The Rapid Decision-making and Synchronization Process (RDSP) follows five steps defined in U.S. Army doctrine: (1) determine that a decision is required, (2) compare the current situation to the order, (3) develop a course of action, (4) refine and validate the course of action, and (5) implement. The process is designed for speed during active operations, when the full Military Decision-Making Process (MDMP) would take too long.
Why RDSP Exists
RDSP fills a gap that MDMP cannot cover under time pressure. Where MDMP involves developing multiple courses of action, establishing decision criteria, and running detailed synchronization briefs, RDSP skips most of that. It prioritizes a timely solution over an optimal one. Much of the planning happens mentally rather than in writing, and the staff moves directly to a preferred or directed course of action instead of comparing several options side by side. Army strategist Steve Leonard has described the approach as “skipping straight to the solution and avoiding needless staff work.”
The process relies heavily on leader experience and intuition. It is typically triggered during execution, when something on the battlefield deviates from what the original plan anticipated.
Step 1: Determine That a Decision Is Required
The process begins when leaders or staff members identify what doctrine calls “exceptional information,” any variance from the conditions the original plan assumed. This could be an unexpected enemy action, a change in available resources, a new constraint from higher headquarters, or an emerging opportunity. ATP 5-0.2-1 provides a detailed checklist of variance indicators that help staffs recognize when the current plan may no longer be viable.
This step is largely verbal. The key question is simple: has something changed enough that we need to act? If the answer is no, the unit continues executing the existing order.
Step 2: Compare the Current Situation to the Order
Once the staff recognizes a potential variance, this step confirms how significant it actually is. Leaders compare what is happening on the ground to what the plan expected to happen at this point. The intelligence lead typically generates an updated picture of the enemy situation to support this comparison.

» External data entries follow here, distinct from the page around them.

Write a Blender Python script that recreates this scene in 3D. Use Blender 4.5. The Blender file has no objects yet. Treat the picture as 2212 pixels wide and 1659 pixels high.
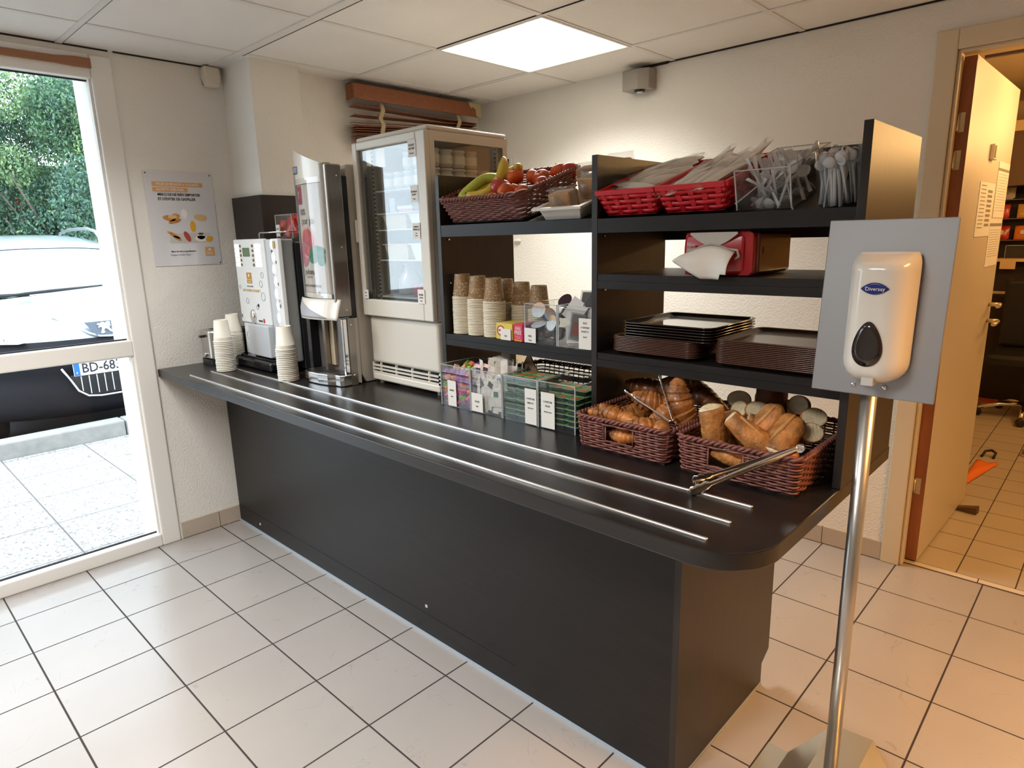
import bpy, bmesh, math, random
from mathutils import Vector, Matrix, Euler
random.seed(7)
PI = math.pi
SC = bpy.context.scene
COL = SC.collection
R = math.radians

# ------------------------------------------------------------------ camera
cam_data = bpy.data.cameras.new('camera')
cam = bpy.data.objects.new('camera', cam_data)
COL.objects.link(cam)
cam_data.sensor_width = 36.0
cam_data.lens = 36.0 * 1398.8 / 2212.0
cam_data.clip_start = 0.05
cam_data.clip_end = 200
def _rod(r):
    th = r.length
    return Matrix.Rotation(th, 3, r / th)
Rc = _rod(Vector((1.7046, 0.6590, -0.5611)))       # rows: right, down, forward
right, down, fwd = Rc[0].copy(), Rc[1].copy(), Rc[2].copy()
Mc = Matrix((right, -down, -fwd)).transposed().to_4x4()
Mc.translation = Vector((3.2591, -0.8974, 1.4168))
cam.matrix_world = Mc
SC.camera = cam

# ------------------------------------------------------------------ world, exposure
W = bpy.data.worlds.new('sky'); SC.world = W; W.use_nodes = True
_nt = W.node_tree; _nt.nodes.clear()
_o = _nt.nodes.new('ShaderNodeOutputWorld'); _b = _nt.nodes.new('ShaderNodeBackground')
_b.inputs[0].default_value = (0.80, 0.90, 1.0, 1); _b.inputs[1].default_value = 4.6
_nt.links.new(_b.outputs[0], _o.inputs[0])
SC.view_settings.view_transform = 'Standard'
SC.view_settings.look = 'None'
SC.view_settings.gamma = 1.0
SC.view_settings.use_curve_mapping = False
SC.view_settings.exposure = 0.15
SC.cycles.use_denoising = True
SC.cycles.max_bounces = 8
SC.cycles.transparent_max_bounces = 24
SC.cycles.caustics_reflective = False
SC.cycles.caustics_refractive = False
SC.cycles.sample_clamp_indirect = 6.0

def area(name, loc, size, energy, color, rot=(0, 0, 0), sy=None, portal=False, spread=180):
    l = bpy.data.lights.new(name, 'AREA'); l.energy = energy; l.color = color; l.spread = R(spread)
    l.shape = 'RECTANGLE'; l.size = size; l.size_y = sy or size
    if portal: l.cycles.is_portal = True
    o = bpy.data.objects.new(name, l); COL.objects.link(o)
    o.location = loc; o.rotation_euler = rot
    return o
# the ceiling lamps of this room and of the room behind; the window as sky portal
LAMP_L = 3.2
area('window_daylight', (-0.16, -0.95, 1.08), 2.0, 1, (1, 1, 1), (0, -PI / 2, 0), 2.0, portal=True)
area('lamp_counter_light', (1.2268, 1.4256, 2.221), 0.56, 21, (1.0, 0.95, 0.87), spread=125)
area('lamp_room_light', (2.43, -1.28, 2.215), 0.56, 44, (1.0, 0.965, 0.92), spread=140)
area('lamp_room_light_two', (0.93, -0.68, 2.215), 0.56, 20, (1.0, 0.98, 0.95), spread=140)
area('lamp_hall_warm', (4.2, 0.75, 2.2), 0.6, 44, (1.0, 0.47, 0.13), spread=130)
def bulb(name, loc, energy, color, r=.06):
    l = bpy.data.lights.new(name, 'POINT'); l.energy = energy; l.color = color; l.shadow_soft_size = r
    o = bpy.data.objects.new(name, l); COL.objects.link(o); o.location = loc
bulb('lamp_kitchen_warm', (3.22, 2.78, 2.06), 17, (1.0, 0.62, 0.26))
bulb('lamp_kitchen_far', (3.7, 4.3, 2.0), 42, (1.0, 0.56, 0.20), .1)

# ------------------------------------------------------------------ materials
def s2l(c):
    return tuple((x / 12.92 if x <= 0.04045 else ((x + 0.055) / 1.055) ** 2.4) for x in c)
def hexc(h):
    return s2l(tuple(int(h[i:i + 2], 16) / 255 for i in (0, 2, 4)))
MATS = {}
def mat(name, col, rough=0.5, metal=0.0, var=0.0, vscale=8.0, bump=0.0, bscale=40.0, spec=0.5, stretch=None,
        emit=None, estr=0.0, trans=0.0, coat=0.0, sss=0.0, alpha=1.0):
    if name in MATS: return MATS[name]
    if isinstance(col, str): col = hexc(col)
    m = bpy.data.materials.new(name); m.use_nodes = True
    nt = m.node_tree; b = nt.nodes['Principled BSDF']
    b.inputs['Base Color'].default_value = (*col, 1); b.inputs['Roughness'].default_value = rough
    b.inputs['Metallic'].default_value = metal; b.inputs['Specular IOR Level'].default_value = spec
    b.inputs['Coat Weight'].default_value = coat
    if trans: b.inputs['Transmission Weight'].default_value = trans
    if sss: b.inputs['Subsurface Weight'].default_value = sss; b.inputs['Subsurface Radius'].default_value = (.01, .006, .003)
    if alpha < 1: b.inputs['Alpha'].default_value = alpha
    if emit:
        b.inputs['Emission Color'].default_value = (*emit, 1); b.inputs['Emission Strength'].default_value = estr
    if var or bump:
        tc = nt.nodes.new('ShaderNodeTexCoord'); mp = nt.nodes.new('ShaderNodeMapping')
        nt.links.new(tc.outputs['Object'], mp.inputs['Vector'])
        if stretch: mp.inputs['Scale'].default_value = stretch
    if var:
        n = nt.nodes.new('ShaderNodeTexNoise'); n.inputs['Scale'].default_value = vscale; n.inputs['Detail'].default_value = 6
        nt.links.new(mp.outputs[0], n.inputs['Vector'])
        r = nt.nodes.new('ShaderNodeValToRGB')
        r.color_ramp.elements[0].position = .3; r.color_ramp.elements[1].position = .7
        r.color_ramp.elements[0].color = (*[max(0, x * (1 - var)) for x in col], 1)
        r.color_ramp.elements[1].color = (*[min(1, x * (1 + var)) for x in col], 1)
        nt.links.new(n.outputs['Fac'], r.inputs[0]); nt.links.new(r.outputs[0], b.inputs['Base Color'])
    if bump:
        n2 = nt.nodes.new('ShaderNodeTexNoise'); n2.inputs['Scale'].default_value = bscale; n2.inputs['Detail'].default_value = 3
        nt.links.new(mp.outputs[0], n2.inputs['Vector'])
        bp = nt.nodes.new('ShaderNodeBump'); bp.inputs['Strength'].default_value = bump; bp.inputs['Distance'].default_value = 0.01
        nt.links.new(n2.outputs['Fac'], bp.inputs['Height']); nt.links.new(bp.outputs[0], b.inputs['Normal'])
    MATS[name] = m
    return m
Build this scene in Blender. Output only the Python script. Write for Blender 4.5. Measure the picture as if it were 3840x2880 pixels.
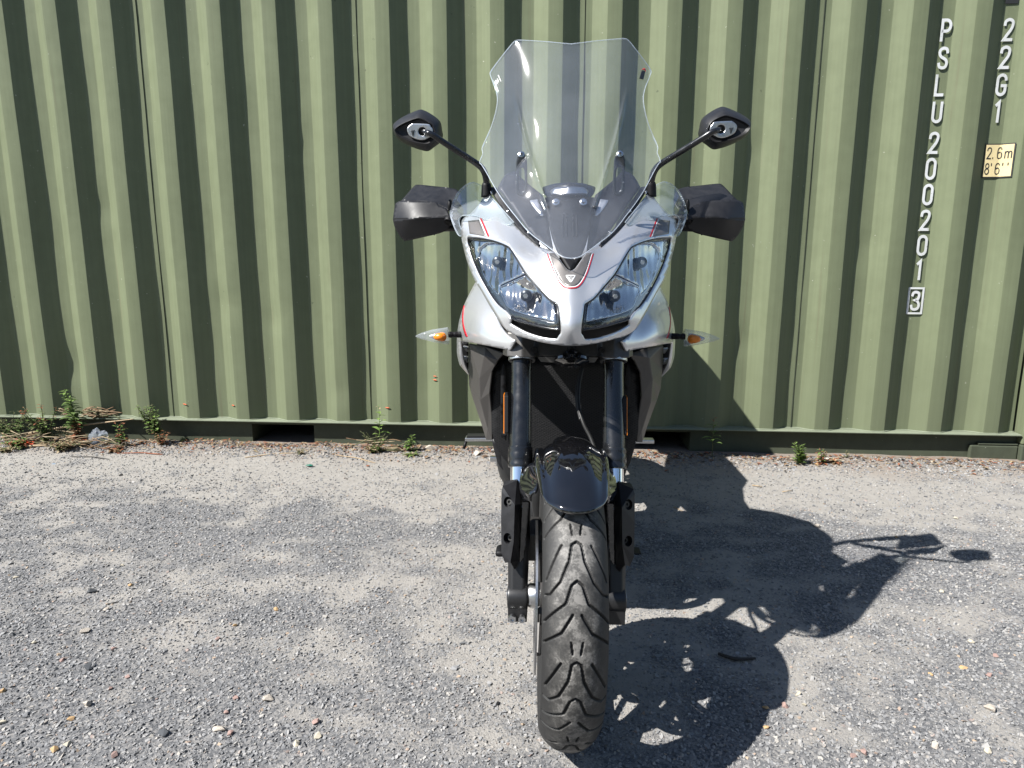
import bpy, bmesh, math, random
import numpy as np
from mathutils import Vector, Matrix, noise
from mathutils.geometry import delaunay_2d_cdt

# ------------------------------------------------------------------ clear
for o in list(bpy.data.objects): bpy.data.objects.remove(o)
scene = bpy.context.scene
COL = scene.collection
random.seed(7)

# ------------------------------------------------------------------ camera
K = 3840.0 / 2212.0
FPX = 2560.0
CAM = np.array([0.0, -1.374, 1.03])
YAW, PITCH, ROLL = -0.082, 0.18868, -0.00177
def _rot(yaw, pitch, roll):
    f = np.array([math.sin(yaw)*math.cos(pitch), math.cos(yaw)*math.cos(pitch), -math.sin(pitch)])
    r = np.array([math.cos(yaw), -math.sin(yaw), 0.0]); d = np.cross(f, r)
    c, s = math.cos(roll), math.sin(roll)
    return np.array([c*r+s*d, -s*r+c*d, f])
ROT = _rot(YAW, PITCH, ROLL)
cam_data = bpy.data.cameras.new('camera')
cam_data.sensor_width = 36.0
cam_data.lens = FPX/3840.0*36.0
cam_data.clip_start = 0.02
cam_data.clip_end = 500.0
cam = bpy.data.objects.new('camera', cam_data)
COL.objects.link(cam)
_m = Matrix(((ROT[0][0], -ROT[1][0], -ROT[2][0], CAM[0]),
             (ROT[0][1], -ROT[1][1], -ROT[2][1], CAM[1]),
             (ROT[0][2], -ROT[1][2], -ROT[2][2], CAM[2]),
             (0, 0, 0, 1)))
cam.matrix_world = _m
scene.camera = cam

# ------------------------------------------------------------------ sky, sun, exposure
SUN_AZ = math.radians(60.0)     # from the wall normal, on the left of the photographer
SUN_EL = math.radians(47.5)
to_sun = Vector((-math.sin(SUN_AZ)*math.cos(SUN_EL), -math.cos(SUN_AZ)*math.cos(SUN_EL), math.sin(SUN_EL)))
world = bpy.data.worlds.new('World')
scene.world = world
world.use_nodes = True
wn = world.node_tree.nodes
sky = wn.new('ShaderNodeTexSky')
sky.sky_type = 'NISHITA'
sky.sun_disc = False
sky.sun_elevation = SUN_EL
sky.sun_rotation = math.atan2(to_sun.x, to_sun.y)
sky.air_density = 1.0
sky.dust_density = 0.4
bg = wn['Background']
bg.inputs['Strength'].default_value = 0.068
world.node_tree.links.new(sky.outputs['Color'], bg.inputs['Color'])
sun_data = bpy.data.lights.new('sun', 'SUN')
sun_data.energy = 5.0
sun_data.angle = math.radians(0.53)
sun_data.color = (1.0, 0.975, 0.93)
sun = bpy.data.objects.new('sun', sun_data)
COL.objects.link(sun)
sun.rotation_euler = to_sun.to_track_quat('Z', 'Y').to_euler()
sun.location = to_sun*20
scene.view_settings.view_transform = 'Standard'
scene.view_settings.look = 'None'
scene.view_settings.gamma = 1.0
scene.view_settings.use_curve_mapping = False
scene.view_settings.exposure = 1.25
scene.cycles.max_bounces = 14
scene.cycles.transparent_max_bounces = 24
scene.cycles.transmission_bounces = 10
scene.cycles.glossy_bounces = 6
scene.cycles.caustics_reflective = False
scene.cycles.caustics_refractive = False
scene.cycles.use_denoising = True

# ------------------------------------------------------------------ node helpers
def new_mat(name):
    m = bpy.data.materials.new(name); m.use_nodes = True
    return m, m.node_tree, m.node_tree.nodes['Principled BSDF']
def setp(b, **kw):
    names = dict(color='Base Color', rough='Roughness', metal='Metallic', spec='Specular IOR Level', coat='Coat Weight',
                 coat_rough='Coat Roughness', trans='Transmission Weight', ior='IOR', alpha='Alpha')
    for k, v in kw.items():
        i = b.inputs[names[k]]
        i.default_value = (*v, 1.0) if isinstance(v, tuple) and len(v) == 3 else v
def nd(nt, t, **kw):
    n = nt.nodes.new(t)
    for k, v in kw.items():
        if k in ('operation', 'blend_type', 'data_type', 'feature', 'noise_dimensions', 'wave_type', 'bands_direction', 'distance'):
            setattr(n, k, v)
        else:
            n.inputs[k].default_value = v
    return n
def noise_tex(nt, scale, detail=4.0, rough=0.55, coord=None, vec='Object'):
    c = coord or nt.nodes.new('ShaderNodeTexCoord')
    n = nd(nt, 'ShaderNodeTexNoise', Scale=scale, Detail=detail, Roughness=rough)
    nt.links.new(c.outputs[vec], n.inputs['Vector'])
    return n
def ramp(nt, src, stops):
    r = nt.nodes.new('ShaderNodeValToRGB')
    e = r.color_ramp.elements
    c4 = lambda c: (*c, 1.0) if isinstance(c, tuple) else (c, c, c, 1.0)
    e[0].position = stops[0][0]; e[0].color = c4(stops[0][1])
    e[1].position = stops[-1][0]; e[1].color = c4(stops[-1][1])
    for p, c in stops[1:-1]:
        q = e.new(p); q.color = c4(c)
    nt.links.new(src, r.inputs['Fac'])
    return r
def bump(nt, b, src, strength, dist=0.002):
    n = nd(nt, 'ShaderNodeBump', Strength=strength, Distance=dist)
    nt.links.new(src, n.inputs['Height'])
    nt.links.new(n.outputs['Normal'], b.inputs['Normal'])
    return n
def mixc(nt, fac, a, b_, blend='MIX'):
    n = nt.nodes.new('ShaderNodeMix'); n.data_type = 'RGBA'; n.blend_type = blend
    for i, v in ((0, fac), (6, a), (7, b_)):
        if hasattr(v, 'is_linked') or hasattr(v, 'links'): nt.links.new(v, n.inputs[i])
        else: n.inputs[i].default_value = (*v, 1.0) if isinstance(v, tuple) else v
    return n.outputs[2]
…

The goal is to determine whether the gap between reality and the plan is large enough to demand a new course of action, or whether minor adjustments to timing or sequencing can keep the original plan on track. In recent warfighter exercises, division staffs frequently encountered competing pressures at this stage: enemy actions pulling them one direction while higher headquarters imposed constraints (such as pausing to allow corps-level operations) that pulled them another.
Step 3: Develop a Course of Action
Unlike MDMP, which generates and compares multiple options, RDSP typically produces a single course of action. The commander or senior leader often directs this COA based on experience, battlefield awareness, and the comparison completed in step two. Staff members then flesh out the details enough to make it executable, focusing on the essential coordination needed to move units, fires, and logistics into alignment with the new plan.
Step 4: Refine and Validate the Course of Action
Before the new plan goes out, the staff pressure-tests it. Validation generally checks whether the course of action is feasible (can we actually do this with the time, troops, and supplies we have?), suitable (does it accomplish the mission or move us toward it?), and acceptable (are the risks and costs proportional to the expected gain?). This step catches mismatches between what the commander envisions and what the current force can realistically execute. Adjustments happen here, not after orders are issued.
Step 5: Implement
The validated course of action is translated into orders and pushed to subordinate units. Because RDSP favors speed, these orders are often fragmentary orders (FRAGOs) rather than full operations orders. The emphasis is on getting clear, concise direction to the units that need it as quickly as possible so execution can begin or resume with minimal delay.
Where RDSP Fits in Army Doctrine
RDSP is not one of the three formal planning methodologies listed in ADP 5-0, The Operations Process, which covers Army Design Methodology, MDMP, and Troop Leading Procedures. Instead, RDSP lives in supplemental publications like ATP 5-0.2-1 and is treated as an execution-focused tool rather than a standalone planning process. It bridges the gap between having a plan and needing to adjust that plan under pressure, which makes it especially relevant in large-scale combat operations where conditions shift faster than a full MDMP cycle can keep up with.
In practice, units that perform RDSP well tend to be those that invested heavily in thorough MDMP during the initial planning phase. A detailed base plan with clearly identified decision points gives the staff a strong reference point for step two, making it far easier to gauge how far reality has drifted and what kind of response is appropriate.